To Kill a Mockingbird is one of the only books I never ever got sick of teaching (or reading) year after year. Some of the best moments of the whole year came with our end of novel discussion. We would sit in a circle and talk about the Halloween Pageant, the town rallying and bringing food, Tom Robinson, and Boo.

Staring at the costume on the screen was like saying hi to my forgotten friend who came to remind me of something I’d forgotten. A testament that fictional characters seep into everyday activities, silently beckoning us to remember their words and stories. Stephen King says “fiction is the truth inside the lie,” and I find that to be true more and more as I get older.
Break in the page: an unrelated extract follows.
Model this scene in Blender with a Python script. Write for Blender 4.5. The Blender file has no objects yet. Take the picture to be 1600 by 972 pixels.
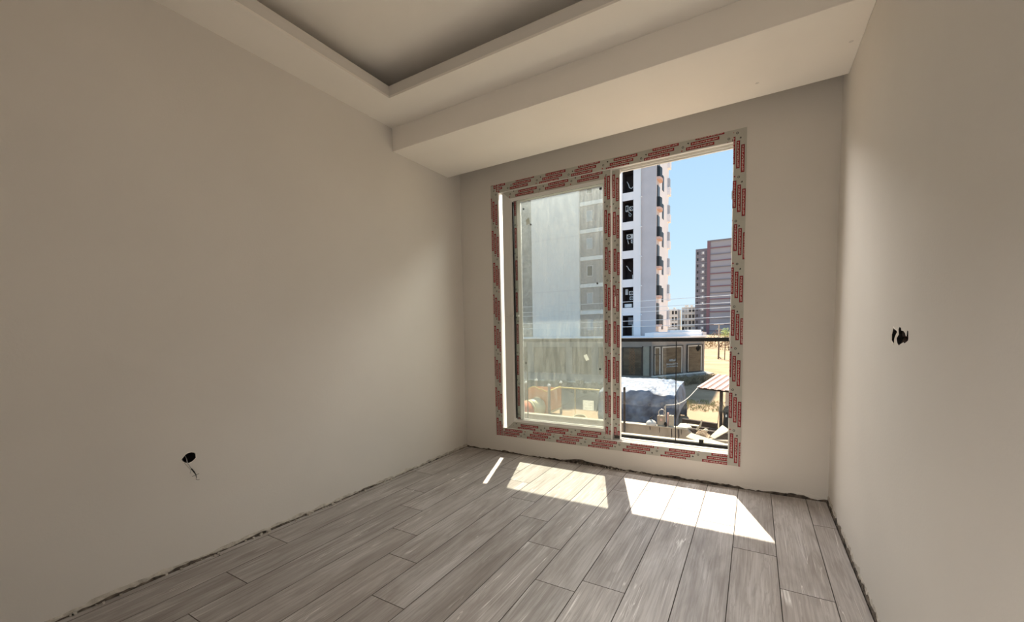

When I saw that ham, and thought about Scout, I remembered something about hope. See, when Scout and Jem are walking home from the Halloween Pageant, Scout is tottering along in her ham costume down the dark road next to Jem. Bob Ewell jumps out, and attacks the kids, puncturing the ham costume in the shuffle. But, the chicken wire protects Scout. We know that “when [Jem] was nearly thirteen, he got his arm badly broken at the elbow” while Scout escaped physically unscathed.

One day after finishing the novel in class, some students worked something out. The costume saved her.  Prying a little deeper we tried to figure out what the costume could symbolize.  What’s the big deal about being dressed up in the ham costume? With some prompting, a student said, “a costume is childhood”. Another continued, “if it’s childhood, then it’s kind of like pure and innocent.”  This went on a while, back and forth, and ultimately we concluded that her childhood magic and a little bit of her innocence literally insulated and protected her from Bob Ewell. Jem, who was coming of age and deeply distraught at Tom Robinson’s murder, was physically and emotionally crushed. Deep awareness and grief, as well as a rich hopefulness are necessary parts of growth, but what stood out to me so strongly, was the necessity of hope and innocence to be protected. Or in other words, hope and childhood innocence; a believing heart of sorts (the ham) is what saved Scout.

Funny how an unexpected picture can be the whispering friend in your ear at the right time you needed a little thought on hope. A simple thought to brighten up the heart on hope a bit. So scroll away, but be deliberate and believing in the magic of fictional friends who are real, wise, and true in their message.